Modi is standing for election to two constituencies — Vadodara in Gujarat and Varanasi in Uttar Pradesh, which votes in the ninth and final phase of India’s elections on May 12. BJP grandee LK Advani will also be running to retain his seat in Gandhinagar, a constituency that Advani first won in 1991.

Telangana

On June 2, the new state of Telangana will come into existence out of the current state of Andhra Pradesh, with both states temporarily sharing Hyderabad as their capital.

When it becomes a discrete state, Telangana will have 17 members in the Lok Sabha, and all 17 of those seats will be determined in today’s elections (the remaining 25 constituencies in Seemandhra, the rump state of what’s left of Andhra Pradesh will vote in next week’s phase). Today’s voting will also determine all 119 members of Telangana’s new legislative assembly, thereby directing who will become the first chief minister of the new state.

It’s a three-way race among the BJP, Congress (whose national government delivered Telangana’s statehood) and the Telangana Rashtra Samithi (TRS), a local center-right party founded in 2001 to fight for Telangana’s separate statehood. Though the TRS hasn’t been allied with the BJP since 2006, it could make a natural ally for Modi if he’s looking to build a broader coalition. 

Punjab

All 13 seats in Punjab will also be elected in today’s voting. 

Punjab is somewhat of an outlier in Indian politics, given that it’s the only Indian state with a Sikh majority — around 60% of the state’s population of 27.7 million is Sikh, outnumbering the Hindu population (37%).

Though the outgoing prime minister, Manmohan Singh, is India’s first Sikh leader, the state’s ruling party, the Shiromani Akali Dal (ਸ਼੍ਰੋਮਣੀ ਅਕਾਲੀ ਦਲ), a Punjab-based party that represents the interests of Sikhism, is a longtime BJP ally and a stalwart of the BJP-led National Democratic Alliance (NDA). Generally, Punjabi politics is a two-way race between SAD and Congress. Parkash Singh Badal, the SAD leader, who has served as chief minister since 2007 and who has served in that role on three previous occasions in 1970-71, 1977-80 and 1997-2002, hopes that his party will make modest gains as he looks to transition power to his son, Sukhbir Singh Badal.

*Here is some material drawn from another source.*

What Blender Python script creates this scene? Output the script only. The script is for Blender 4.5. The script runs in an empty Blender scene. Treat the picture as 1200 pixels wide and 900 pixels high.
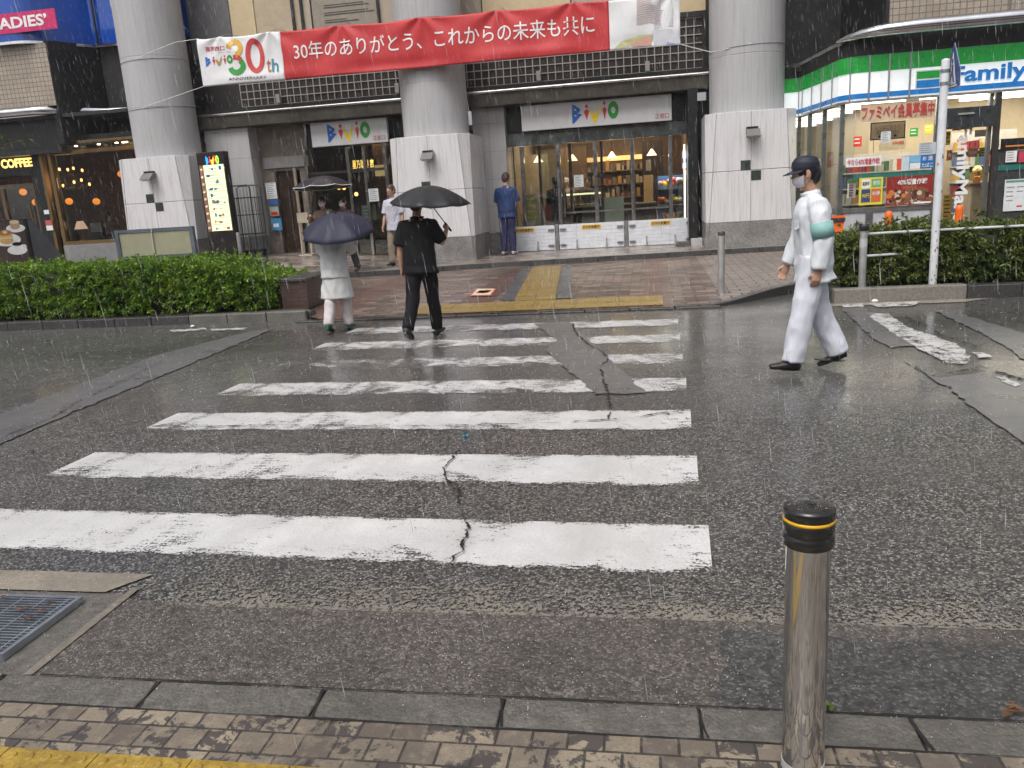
import bpy, bmesh, math, random
from mathutils import Vector, Matrix, noise
R = math.radians
PI = math.pi
random.seed(7)
scene = bpy.context.scene
COL = scene.collection

# ------------------------------------------------------------------ camera
CAM_H = 1.5588
F_PX = 937.77
PITCH, ROLL, YAW = 0.233137, -0.0627180, 0.178715
_fw = Vector((0, math.cos(PITCH), -math.sin(PITCH)))
_rt = Vector((1, 0, 0))
_up = Vector((0, math.sin(PITCH), math.cos(PITCH)))
_Rr = math.cos(ROLL) * _rt + math.sin(ROLL) * _up
_Uu = -math.sin(ROLL) * _rt + math.cos(ROLL) * _up
_RZ = Matrix.Rotation(YAW, 3, 'Z')
FW, RT, UP = _RZ @ _fw, _RZ @ _Rr, _RZ @ _Uu
cam_data = bpy.data.cameras.new('camera')
cam = bpy.data.objects.new('camera', cam_data)
COL.objects.link(cam)
cam_data.sensor_width = 36.0
cam_data.lens = 36.0 * F_PX / 1200.0
cam_data.clip_start = 0.05
cam_data.clip_end = 1000
M = Matrix((( RT.x, UP.x, -FW.x, 0), (RT.y, UP.y, -FW.y, 0), (RT.z, UP.z, -FW.z, CAM_H), (0, 0, 0, 1)))
cam.matrix_world = M
scene.camera = cam

# ------------------------------------------------------------------ world, sun, exposure
SUN_EL, SUN_AZ = R(58), R(200)          # azimuth measured from +Y, clockwise
world = bpy.data.worlds.new('World')
scene.world = world
world.use_nodes = True
wn = world.node_tree
for n in list(wn.nodes): wn.nodes.remove(n)
w_out = wn.nodes.new('ShaderNodeOutputWorld')
w_bg = wn.nodes.new('ShaderNodeBackground')
w_sky = wn.nodes.new('ShaderNodeTexSky')
w_sky.sky_type = 'NISHITA'
w_sky.sun_disc = False
w_sky.sun_elevation = SUN_EL
w_sky.sun_rotation = SUN_AZ
w_sky.air_density = 1.0
w_sky.dust_density = 6.0
w_sky.ozone_density = 1.0
w_hs = wn.nodes.new('ShaderNodeHueSaturation')     # rain cloud: the blue is washed out of the sky
w_hs.inputs['Saturation'].default_value = 0.36
wn.links.new(w_sky.outputs[0], w_hs.inputs['Color'])
wn.links.new(w_hs.outputs[0], w_bg.inputs['Color'])
w_bg.inputs['Strength'].default_value = 0.12
wn.links.new(w_bg.outputs[0], w_out.inputs['Surface'])
sun_d = bpy.data.lights.new('sun', 'SUN')
sun_d.energy = 0.7
sun_d.angle = R(25)
sun_d.color = (1.0, 0.985, 0.96)
sun = bpy.data.objects.new('sun', sun_d)
COL.objects.link(sun)
_sd = Vector((math.sin(SUN_AZ) * math.cos(SUN_EL), math.cos(SUN_AZ) * math.cos(SUN_EL), math.sin(SUN_EL)))
sun.rotation_euler = (-_sd).to_track_quat('-Z', 'Y').to_euler()
sun.location = (0, -10, 40)
scene.view_settings.view_transform = 'Standard'
scene.view_settings.look = 'None'
scene.view_settings.exposure = 0.55
scene.view_settings.gamma = 1.0
scene.view_settings.use_curve_mapping = False
scene.render.engine = 'CYCLES'
scene.cycles.use_denoising = True
scene.cycles.max_bounces = 8
scene.cycles.transparent_max_bounces = 24
scene.cycles.caustics_reflective = False
scene.cycles.caustics_refractive = False
scene.cycles.sample_clamp_indirect = 4.0


# ------------------------------------------------------------------ measuring helpers (photo 1200x900 -> metres)
def ray(px, py):
    return FW + (px - 600) / F_PX * RT + (450 - py) / F_PX * UP
def G(px, py, z=0.0):
    d = ray(px, py); t = (z - CAM_H) / d.z
    return Vector((d.x * t, d.y * t, z))
def W(px, py, Y):
    d = ray(px, py); t = Y / d.y
    return Vector((d.x * t, Y, CAM_H + d.z * t))


# ------------------------------------------------------------------ materials
MATS = {}
def srgb(h):
    h = h.lstrip('#')
    v = [int(h[i:i + 2], 16) / 255 for i in (0, 2, 4)]
    return tuple(x / 12.92 if x <= 0.04045 else ((x + 0.055) / 1.055) ** 2.4 for x in v)
class NT:
    def __init__(s, name):
        s.m = bpy.data.materials.new(name); s.m.use_nodes = True
        s.t = s.m.node_tree
        s.b = s.t.nodes['Principled BSDF']
        s.out = s.t.nodes['Material Output']
    def n(s, typ, **kw):
        nd = s.t.nodes.new('ShaderNode' + typ)
        for k, v in kw.items():
            if k in nd.inputs: nd.inputs[k].default_value = v
            else: setattr(nd, k, v)
        return nd
    def l(s, a, b): s.t.links.new(a, b)
    def coord(s, kind='Object', scale=None, rot=None, loc=None):
        c = s.n('TexCoord').outputs[kind]
        if scale is None and rot is None and loc is None: return c
        mp = s.n('Mapping')
        if scale is not None: mp.inputs['Scale'].default_value = scale
        if rot is not None: mp.inputs['Rotation'].default_value = rot
        if loc is not None: mp.inputs['Location'].default_value = loc
        s.l(c, mp.inputs['Vector']); return mp.outputs[0]
    def noise(s, vec, scale, detail=4, rough=0.55, dist=0.0):
        nd = s.n('TexNoise'); nd.inputs['Scale'].default_value = scale
        nd.inputs['Detail'].default_value = detail; nd.inputs['Roughness'].default_value = rough
        nd.inputs['Distortion'].default_value = dist
        s.l(vec, nd.inputs['Vector']); return nd.outputs['Fac']
    def ramp(s, fac, stops):
        r = s.n('ValToRGB'); e = r.color_ramp.elements
        while len(e) < len(stops): e.new(0.5)
        for k, (p, c) in enumerate(stops):
            e[k].position = p; e[k].color = (*c, 1) if len(c) == 3 else c
        s.l(fac, r.inputs['Fac']); return r.outputs['Color']
    def rng(s, v, a, b, c, d, smooth=False):
        m = s.n('MapRange'); m.clamp = True
        if smooth: m.interpolation_type = 'SMOOTHSTEP'
        for k, x in zip(('From Min', 'From Max', 'To Min', 'To Max'), (a, b, c, d)): m.inputs[k].default_value = x
        s.l(v, m.inputs['Value']); return m.outputs['Result']
    def math(s, op, a, b=None, c=None):
        m = s.n('Math'); m.operation = op
        for k, x in enumerate((a, b, c)):
            if x is None: continue
            if isinstance(x, (int, float)): m.inputs[k].default_value = x
            else: s.l(x, m.inputs[k])
        return m.outputs[0]
    def mix(s, fac, a, b, typ='MIX'):
        m = s.n('Mix'); m.data_type = 'RGBA'; m.blend_type = typ
        if isinstance(fac, (int, float)): m.inputs[0].default_value = fac
        else: s.l(fac, m.inputs[0])
        for i, x in ((6, a), (7, b)):
            if isinstance(x, tuple): m.inputs[i].default_value = (*x, 1) if len(x) == 3 else x
            else: s.l(x, m.inputs[i])
        return m.outputs[2]
    def bump(s, h, strength=0.3, dist=0.01):
        b = s.n('Bump'); b.inputs['Strength'].default_value = strength; b.inputs['Distance'].default_value = dist
        s.l(h, b.inputs['Height']); s.l(b.outputs[0], s.b.inputs['Normal'])
    def sep(s, vec):
        x = s.n('SeparateXYZ'); s.l(vec, x.inputs[0]); return x.outputs
    def col(s, c): s.l(c, s.b.inputs['Base Color'])
    def rough(s, c):
        if isinstance(c, (int, float)): s.b.inputs['Roughness'].default_value = c
        else: s.l(c, s.b.inputs['Roughness'])

def mat(name, c, rough=0.5, metal=0.0, var=0.12, scale=7.0, bump=0.0, bscale=60.0, coat=0.0, sub=0.0, spec=0.5):
    """plain painted / cloth / metal surface with a little unevenness of colour and gloss"""
    if name in MATS: return MATS[name]
    if isinstance(c, str): c = srgb(c)
    t = NT(name)
    v = t.coord('Object')
    f = t.noise(v, scale, 5, 0.6)
    t.col(t.mix(t.rng(f, 0.3, 0.7, 0, 1), tuple(x * (1 - var) for x in c), tuple(min(1, x * (1 + var)) for x in c)))
    t.rough(t.rng(f, 0.3, 0.7, max(0.02, rough - 0.07), min(1, rough + 0.07)))
    t.b.inputs['Metallic'].default_value = metal
    t.b.inputs['Coat Weight'].default_value = coat
    t.b.inputs['Specular IOR Level'].default_value = spec
    if bump: t.bump(t.noise(v, bscale, 4, 0.6), bump, 0.01)
    MATS[name] = t.m
    return t.m
def emis(name, c, strength=1.0, base=None):
    if name in MATS: return MATS[name]
    if isinstance(c, str): c = srgb(c)
    t = NT(name)
    f = t.noise(t.coord('Object'), 3.0, 2)
    t.l(t.mix(f, tuple(x * 0.94 for x in c), c), t.b.inputs['Emission Color'])
    t.b.inputs['Emission Strength'].default_value = strength
    t.b.inputs['Base Color'].default_value = (*(base or c), 1)
    t.b.inputs['Roughness'].default_value = 0.4
    MATS[name] = t.m
    return t.m
def lit(name, c, e):
    """face of a sign box with lamps behind it"""
    m = mat(name, c, .3); b = m.node_tree.nodes['Principled BSDF']; b.inputs['Emission Color'].default_value = (*c, 1); b.inputs['Emission Strength'].default_value = e; return m
def glass(name, tint=(0.93, 0.96, 0.95), refl=0.10):
    if name in MATS: return MATS[name]
    t = NT(name)
    tr = t.n('BsdfTransparent'); tr.inputs['Color'].default_value = (*tint, 1)
    gl = t.n('BsdfGlossy'); gl.inputs['Roughness'].default_value = 0.02
    lw = t.n('LayerWeight'); lw.inputs['Blend'].default_value = 0.25
    f = t.noise(t.coord('Object'), 14, 3)
    fac = t.math('ADD', t.math('MULTIPLY', lw.outputs['Fresnel'], 0.5), t.rng(f, 0.3, 0.7, refl * 0.8, refl * 1.2))
    mx = t.n('MixShader'); t.l(fac, mx.inputs[0]); t.l(tr.outputs[0], mx.inputs[1]); t.l(gl.outputs[0], mx.inputs[2])
    t.l(mx.outputs[0], t.out.inputs['Surface'])
    MATS[name] = t.m
    return t.m

def m_asphalt():
    t = NT('wet_asphalt'); v = t.coord('Object')
    vo = t.n('TexVoronoi'); vo.inputs['Scale'].default_value = 92; t.l(v, vo.inputs['Vector'])
    vo2 = t.n('TexVoronoi'); vo2.inputs['Scale'].default_value = 150; t.l(v, vo2.inputs['Vector'])
    cellr = t.sep(vo.outputs['Color'])[0]
    cell2 = t.sep(vo2.outputs['Color'])[1]
    stone = t.ramp(cellr, [(0.0, (0.018, 0.018, 0.0185)), (0.30, (0.041, 0.0405, 0.041)), (0.50, (0.098, 0.095, 0.092)), (0.74, (0.29, 0.278, 0.258)), (1.0, (0.56, 0.54, 0.50))])
    stone2 = t.ramp(cell2, [(0.0, (0.035, 0.035, 0.035)), (0.7, (0.11, 0.107, 0.103)), (1.0, (0.27, 0.26, 0.245))])
    c = t.mix(0.25, stone, stone2)
    gap = t.rng(vo.outputs['Distance'], 0.25, 0.62, 1.0, 0.35)
    c = t.mix(1.0, c, t.n('CombineColor').outputs[0], 'MULTIPLY') if False else c
    gm = t.n('Mix'); gm.data_type = 'RGBA'; gm.blend_type = 'MULTIPLY'; gm.inputs[0].default_value = 1.0
    t.l(c, gm.inputs[6]); t.l(gap, gm.inputs[7]); c = gm.outputs[2]
    big = t.noise(v, 0.55, 6, 0.62, 0.6)
    mid = t.noise(v, 3.5, 5, 0.6)
    c = t.mix(t.rng(big, 0.42, 0.68, 0.0, 0.38), c, (0.045, 0.043, 0.042))
    c = t.mix(t.rng(mid, 0.5, 0.72, 0.0, 0.25), c, (0.128, 0.124, 0.12))
    # the middle and far part of the lane stand wet: smoother
    pud = t.noise(v, 0.35, 4, 0.6, 0.8)
    y = t.sep(v)[1]
    wet = t.math('MULTIPLY', t.rng(y, 3.5, 9.5, 0.15, 1.0), t.rng(pud, 0.35, 0.6, 0.35, 1.0))
    trk = t.noise(t.coord('Object', scale=(0.10, 1.1, 1)), 1.0, 3, 0.5)            # bands polished by tyres along the lane
    c = t.mix(t.rng(trk, 0.42, 0.62, 0.0, 0.30), c, (0.06, 0.059, 0.058))
    t.col(c)
    t.rough(t.math('SUBTRACT', t.rng(mid, 0.3, 0.7, 0.36, 0.58), t.math('MULTIPLY', wet, 0.16)))
    t.b.inputs['Specular IOR Level'].default_value = 0.5
    t.l(t.math('MULTIPLY', t.math('ADD', wet, t.rng(trk, 0.42, 0.62, 0.0, 0.35)), 0.85), t.b.inputs['Coat Weight'])
    t.b.inputs['Coat Roughness'].default_value = 0.15
    hh = t.math('ADD', t.math('MULTIPLY', vo.outputs['Distance'], -0.6), t.math('MULTIPLY', t.noise(v, 190, 2), 0.5))
    t.bump(hh, 0.6, 0.010)
    return t.m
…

Among the most important contests in Punjab is in Amritsar, where senior BJP leader Arun Jaitley, the opposition leader in the upper house of the Indian parliament, the Rajya Sabha, is vying for a seat against Congress’s Amarinder Singh, who served as chief minister of Punjab from 2002-07. It’s one of the few seats where Congress seems to have the upper hand against the BJP’s ‘Modi wave.’

Other States

Uttar Pradesh, the most populous state of India, with 80 seats up for grabs in total,  will see voting in another 14 constituencies, including Rae Bareli, where Sonia Gandhi, the INC co-leader, the Italian-born mother of Rahul Gandhi and the widow of the former prime minister Rajiv Gandhi, is defending the seat she has held since 2004. It’s a constituency that Feroze Gandhi held in the 1950s and that former prime minister Indira Gandhi, Sonia’s late mother-in-law, held in the late 1960s and 1970s.

Nine constituencies will vote in West Bengal, and another seven constituencies will vote in Bihar. Another constituency in Jammu and Kashmir will also vote today.

Finally, two territories — Daman and Diu, and Dadra and Nagar Haveli — will each elect their sole representative.